Tuesday, December 3, 2013

All I could do was laugh this afternoon when my husband asked me how my morning went.

    I´d gone downtown again to the office of the Electoral Services. This time the office was open and -wow!- no line. I explained to a pleasant, mustachioed gentleman my predicament - that my ID number had been eliminated from their voter list and I'd been unable to vote. I reassured him several times that I'd voted in all previous elections. He was puzzled and went up several flights of stairs to consult with someone else. He returned smiling, and I thought: problem solved. But no. He directed me to the office of Foreign Affairs several blocks away to obtain a certificado.

    At Foreign Affairs I was sent to the third floor and told to ask for a "preferential" number for those over sixty. My grey hair does have its benefits. The line from the third floor office snaked down the stairwell to the second floor. I breezed into the office to encounter a mass of people of every hue of skin color, all immigrants, some sitting, some standing in lines. My number was 114. The number up on the screen was 34. I stood there wondering which line to join, when I realized I didn't possess the patience to wait until number 114 came up.     
    Back downstairs at the information desk, I was directed to the fifth floor. Only two people in front of me. I explained about the paper I needed and the reason. A plump, young girl searched on Internet and found that the PDI, the Policía de Investigaciones, had emitted a form stating that I'd left the country for over a year and, my status as permanent resident was expired. She explained that I must get the elusive certificado from the office of the PDI and bring it to her along with a letter from me requesting to correct my current status. She wrote down the address of the PDI four blocks further downtown.

    I trudged the city blocks, thinking: Downtown is a different Chile. Teeming sidewalks; vendors selling medals of the Virgin Mary, sunglasses, lottery tickets; newspaper kiosks; shops displaying children's clothes next to cocktail dresses. In that unfamiliar neighborhood, I felt like a tourist noticing the architecture of old buildings. At last, I reached the address given me for the PDI. Outside it's closed doors was a sign indicating they moved yesterday to a street totally unknown to me. The good news was that there was an empty taxi in front of me. Yes, he knew the new location.  Twenty minutes later, he delivered me to the PDI office. Inside a massive room sat hundreds more immigrants. My preferential number was called immediately.

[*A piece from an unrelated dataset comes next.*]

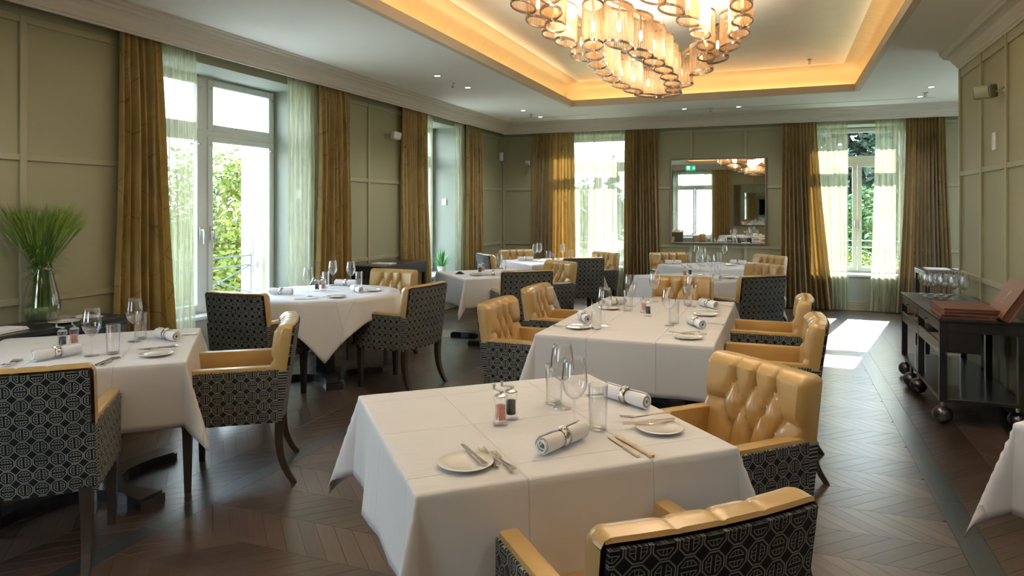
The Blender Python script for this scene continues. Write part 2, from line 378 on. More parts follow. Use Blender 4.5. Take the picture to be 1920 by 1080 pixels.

    Again I explained my dilemma to a young woman who seemed quite confused by my story. She checked on her computer, where she verified that, indeed, I had never left Chile for more than a year. I showed her my passport and my Chilean ID. She thought the confusion might have stemmed from the fact that my U.S. passport only lists one last name, whereas, my Chilean documents display two last names, my maiden name and my mother's, as is the custom here. Human error somewhere along the line in the entangled web of the "system".